* _INSTRUCTIONS TO FOLLOW_
Begin with the first line of the entries below and reproduce each line exactly, ending with the line that holds "props(o, lb, 'stone')".

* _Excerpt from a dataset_
>>>>
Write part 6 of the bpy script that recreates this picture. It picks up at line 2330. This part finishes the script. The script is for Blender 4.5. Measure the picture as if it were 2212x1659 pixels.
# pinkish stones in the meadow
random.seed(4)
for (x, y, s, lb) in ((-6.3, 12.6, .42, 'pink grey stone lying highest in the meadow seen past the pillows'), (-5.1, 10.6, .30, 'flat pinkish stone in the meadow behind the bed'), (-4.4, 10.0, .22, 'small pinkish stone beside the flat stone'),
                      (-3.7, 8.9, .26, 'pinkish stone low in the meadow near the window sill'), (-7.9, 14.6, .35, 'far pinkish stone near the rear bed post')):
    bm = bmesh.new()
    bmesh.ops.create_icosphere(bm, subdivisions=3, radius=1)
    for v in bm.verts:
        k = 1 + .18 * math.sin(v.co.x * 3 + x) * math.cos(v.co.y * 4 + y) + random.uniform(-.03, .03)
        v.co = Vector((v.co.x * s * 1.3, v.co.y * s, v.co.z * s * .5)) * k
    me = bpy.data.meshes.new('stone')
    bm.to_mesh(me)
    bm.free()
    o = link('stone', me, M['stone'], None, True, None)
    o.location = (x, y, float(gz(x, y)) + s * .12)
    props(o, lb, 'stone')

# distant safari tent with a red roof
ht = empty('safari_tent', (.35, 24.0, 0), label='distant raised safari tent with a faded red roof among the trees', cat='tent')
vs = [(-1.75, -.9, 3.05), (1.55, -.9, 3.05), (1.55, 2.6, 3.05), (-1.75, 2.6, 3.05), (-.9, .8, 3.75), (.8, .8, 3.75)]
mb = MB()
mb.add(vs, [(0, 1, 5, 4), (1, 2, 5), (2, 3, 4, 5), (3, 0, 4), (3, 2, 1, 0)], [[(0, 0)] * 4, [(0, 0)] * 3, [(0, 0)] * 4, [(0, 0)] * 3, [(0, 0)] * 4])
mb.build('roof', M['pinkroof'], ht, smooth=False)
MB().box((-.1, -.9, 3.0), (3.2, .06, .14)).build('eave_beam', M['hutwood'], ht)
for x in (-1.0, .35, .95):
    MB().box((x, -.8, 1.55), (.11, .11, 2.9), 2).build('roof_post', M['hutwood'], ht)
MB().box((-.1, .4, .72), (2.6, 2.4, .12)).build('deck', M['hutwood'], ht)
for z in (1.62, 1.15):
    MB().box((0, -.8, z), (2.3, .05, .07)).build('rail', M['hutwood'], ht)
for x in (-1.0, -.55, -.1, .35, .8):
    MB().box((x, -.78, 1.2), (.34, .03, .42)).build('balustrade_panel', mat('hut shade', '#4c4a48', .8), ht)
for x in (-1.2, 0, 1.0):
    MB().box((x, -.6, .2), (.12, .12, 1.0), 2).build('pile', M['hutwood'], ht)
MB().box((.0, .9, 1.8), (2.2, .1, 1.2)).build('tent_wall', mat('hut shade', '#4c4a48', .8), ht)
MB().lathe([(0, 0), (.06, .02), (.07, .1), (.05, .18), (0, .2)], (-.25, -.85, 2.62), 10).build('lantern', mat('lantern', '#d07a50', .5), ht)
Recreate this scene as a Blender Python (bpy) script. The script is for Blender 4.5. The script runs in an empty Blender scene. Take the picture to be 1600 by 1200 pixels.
<<<<
* _ANSWER IN FULL_
Write part 6 of the bpy script that recreates this picture. It picks up at line 2330. This part finishes the script. The script is for Blender 4.5. Measure the picture as if it were 2212x1659 pixels.
# pinkish stones in the meadow
random.seed(4)
for (x, y, s, lb) in ((-6.3, 12.6, .42, 'pink grey stone lying highest in the meadow seen past the pillows'), (-5.1, 10.6, .30, 'flat pinkish stone in the meadow behind the bed'), (-4.4, 10.0, .22, 'small pinkish stone beside the flat stone'),
                      (-3.7, 8.9, .26, 'pinkish stone low in the meadow near the window sill'), (-7.9, 14.6, .35, 'far pinkish stone near the rear bed post')):
    bm = bmesh.new()
    bmesh.ops.create_icosphere(bm, subdivisions=3, radius=1)
    for v in bm.verts:
        k = 1 + .18 * math.sin(v.co.x * 3 + x) * math.cos(v.co.y * 4 + y) + random.uniform(-.03, .03)
        v.co = Vector((v.co.x * s * 1.3, v.co.y * s, v.co.z * s * .5)) * k
    me = bpy.data.meshes.new('stone')
    bm.to_mesh(me)
    bm.free()
    o = link('stone', me, M['stone'], None, True, None)
    o.location = (x, y, float(gz(x, y)) + s * .12)
    props(o, lb, 'stone')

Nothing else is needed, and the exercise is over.